◆ TASK DESCRIPTION
Transcribe every line of the listing below without any deviation.
--- Start DATA BLOCK ---
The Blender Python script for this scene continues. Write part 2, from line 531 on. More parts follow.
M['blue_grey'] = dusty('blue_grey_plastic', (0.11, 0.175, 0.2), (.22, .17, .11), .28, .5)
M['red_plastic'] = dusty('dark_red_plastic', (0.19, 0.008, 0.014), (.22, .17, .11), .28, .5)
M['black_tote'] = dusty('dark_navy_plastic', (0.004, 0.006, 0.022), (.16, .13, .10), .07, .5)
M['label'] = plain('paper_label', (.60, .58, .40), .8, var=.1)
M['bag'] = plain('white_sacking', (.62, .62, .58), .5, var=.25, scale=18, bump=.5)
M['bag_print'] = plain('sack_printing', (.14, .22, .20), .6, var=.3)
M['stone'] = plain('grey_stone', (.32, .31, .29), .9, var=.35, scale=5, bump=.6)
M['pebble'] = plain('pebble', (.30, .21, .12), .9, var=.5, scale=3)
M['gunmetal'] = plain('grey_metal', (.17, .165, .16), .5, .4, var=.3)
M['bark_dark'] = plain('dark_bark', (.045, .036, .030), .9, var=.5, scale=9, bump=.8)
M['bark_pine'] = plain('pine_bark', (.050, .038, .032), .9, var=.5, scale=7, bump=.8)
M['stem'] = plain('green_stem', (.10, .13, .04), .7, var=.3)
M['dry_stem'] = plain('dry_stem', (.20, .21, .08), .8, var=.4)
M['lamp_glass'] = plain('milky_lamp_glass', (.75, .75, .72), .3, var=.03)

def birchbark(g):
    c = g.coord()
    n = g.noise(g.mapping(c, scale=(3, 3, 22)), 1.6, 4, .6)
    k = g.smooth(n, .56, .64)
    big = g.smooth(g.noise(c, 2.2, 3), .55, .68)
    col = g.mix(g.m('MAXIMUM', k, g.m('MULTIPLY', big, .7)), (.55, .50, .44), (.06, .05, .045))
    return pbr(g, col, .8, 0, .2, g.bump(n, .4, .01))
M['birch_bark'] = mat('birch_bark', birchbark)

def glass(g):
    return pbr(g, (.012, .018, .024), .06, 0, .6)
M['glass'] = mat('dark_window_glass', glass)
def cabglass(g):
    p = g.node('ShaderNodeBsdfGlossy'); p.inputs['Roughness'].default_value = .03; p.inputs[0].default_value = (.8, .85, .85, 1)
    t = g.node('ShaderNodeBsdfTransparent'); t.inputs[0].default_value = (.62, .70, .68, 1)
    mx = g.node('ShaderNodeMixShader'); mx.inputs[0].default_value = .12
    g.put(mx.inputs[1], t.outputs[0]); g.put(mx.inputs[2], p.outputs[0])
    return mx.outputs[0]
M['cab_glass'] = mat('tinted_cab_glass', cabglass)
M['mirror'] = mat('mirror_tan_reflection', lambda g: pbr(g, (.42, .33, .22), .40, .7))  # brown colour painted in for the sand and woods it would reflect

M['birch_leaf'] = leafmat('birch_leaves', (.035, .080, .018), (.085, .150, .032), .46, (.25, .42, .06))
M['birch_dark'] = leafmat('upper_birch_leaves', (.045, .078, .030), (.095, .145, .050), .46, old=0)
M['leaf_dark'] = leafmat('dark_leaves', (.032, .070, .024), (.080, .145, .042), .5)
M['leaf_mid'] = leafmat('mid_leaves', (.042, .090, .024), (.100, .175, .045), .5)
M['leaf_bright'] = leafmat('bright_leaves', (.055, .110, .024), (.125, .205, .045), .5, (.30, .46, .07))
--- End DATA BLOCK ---
◆ SOLUTION TO THIS TASK
The Blender Python script for this scene continues. Write part 2, from line 531 on. More parts follow.
M['blue_grey'] = dusty('blue_grey_plastic', (0.11, 0.175, 0.2), (.22, .17, .11), .28, .5)
M['red_plastic'] = dusty('dark_red_plastic', (0.19, 0.008, 0.014), (.22, .17, .11), .28, .5)
M['black_tote'] = dusty('dark_navy_plastic', (0.004, 0.006, 0.022), (.16, .13, .10), .07, .5)
M['label'] = plain('paper_label', (.60, .58, .40), .8, var=.1)
M['bag'] = plain('white_sacking', (.62, .62, .58), .5, var=.25, scale=18, bump=.5)
M['bag_print'] = plain('sack_printing', (.14, .22, .20), .6, var=.3)
M['stone'] = plain('grey_stone', (.32, .31, .29), .9, var=.35, scale=5, bump=.6)
M['pebble'] = plain('pebble', (.30, .21, .12), .9, var=.5, scale=3)
M['gunmetal'] = plain('grey_metal', (.17, .165, .16), .5, .4, var=.3)
M['bark_dark'] = plain('dark_bark', (.045, .036, .030), .9, var=.5, scale=9, bump=.8)
M['bark_pine'] = plain('pine_bark', (.050, .038, .032), .9, var=.5, scale=7, bump=.8)
M['stem'] = plain('green_stem', (.10, .13, .04), .7, var=.3)
M['dry_stem'] = plain('dry_stem', (.20, .21, .08), .8, var=.4)
M['lamp_glass'] = plain('milky_lamp_glass', (.75, .75, .72), .3, var=.03)

def birchbark(g):
    c = g.coord()
    n = g.noise(g.mapping(c, scale=(3, 3, 22)), 1.6, 4, .6)
    k = g.smooth(n, .56, .64)
    big = g.smooth(g.noise(c, 2.2, 3), .55, .68)
    col = g.mix(g.m('MAXIMUM', k, g.m('MULTIPLY', big, .7)), (.55, .50, .44), (.06, .05, .045))
    return pbr(g, col, .8, 0, .2, g.bump(n, .4, .01))
M['birch_bark'] = mat('birch_bark', birchbark)

def glass(g):
    return pbr(g, (.012, .018, .024), .06, 0, .6)
M['glass'] = mat('dark_window_glass', glass)
def cabglass(g):
    p = g.node('ShaderNodeBsdfGlossy'); p.inputs['Roughness'].default_value = .03; p.inputs[0].default_value = (.8, .85, .85, 1)
    t = g.node('ShaderNodeBsdfTransparent'); t.inputs[0].default_value = (.62, .70, .68, 1)
    mx = g.node('ShaderNodeMixShader'); mx.inputs[0].default_value = .12
    g.put(mx.inputs[1], t.outputs[0]); g.put(mx.inputs[2], p.outputs[0])
    return mx.outputs[0]
M['cab_glass'] = mat('tinted_cab_glass', cabglass)
M['mirror'] = mat('mirror_tan_reflection', lambda g: pbr(g, (.42, .33, .22), .40, .7))  # brown colour painted in for the sand and woods it would reflect

M['birch_leaf'] = leafmat('birch_leaves', (.035, .080, .018), (.085, .150, .032), .46, (.25, .42, .06))
M['birch_dark'] = leafmat('upper_birch_leaves', (.045, .078, .030), (.095, .145, .050), .46, old=0)
M['leaf_dark'] = leafmat('dark_leaves', (.032, .070, .024), (.080, .145, .042), .5)
M['leaf_mid'] = leafmat('mid_leaves', (.042, .090, .024), (.100, .175, .045), .5)
M['leaf_bright'] = leafmat('bright_leaves', (.055, .110, .024), (.125, .205, .045), .5, (.30, .46, .07))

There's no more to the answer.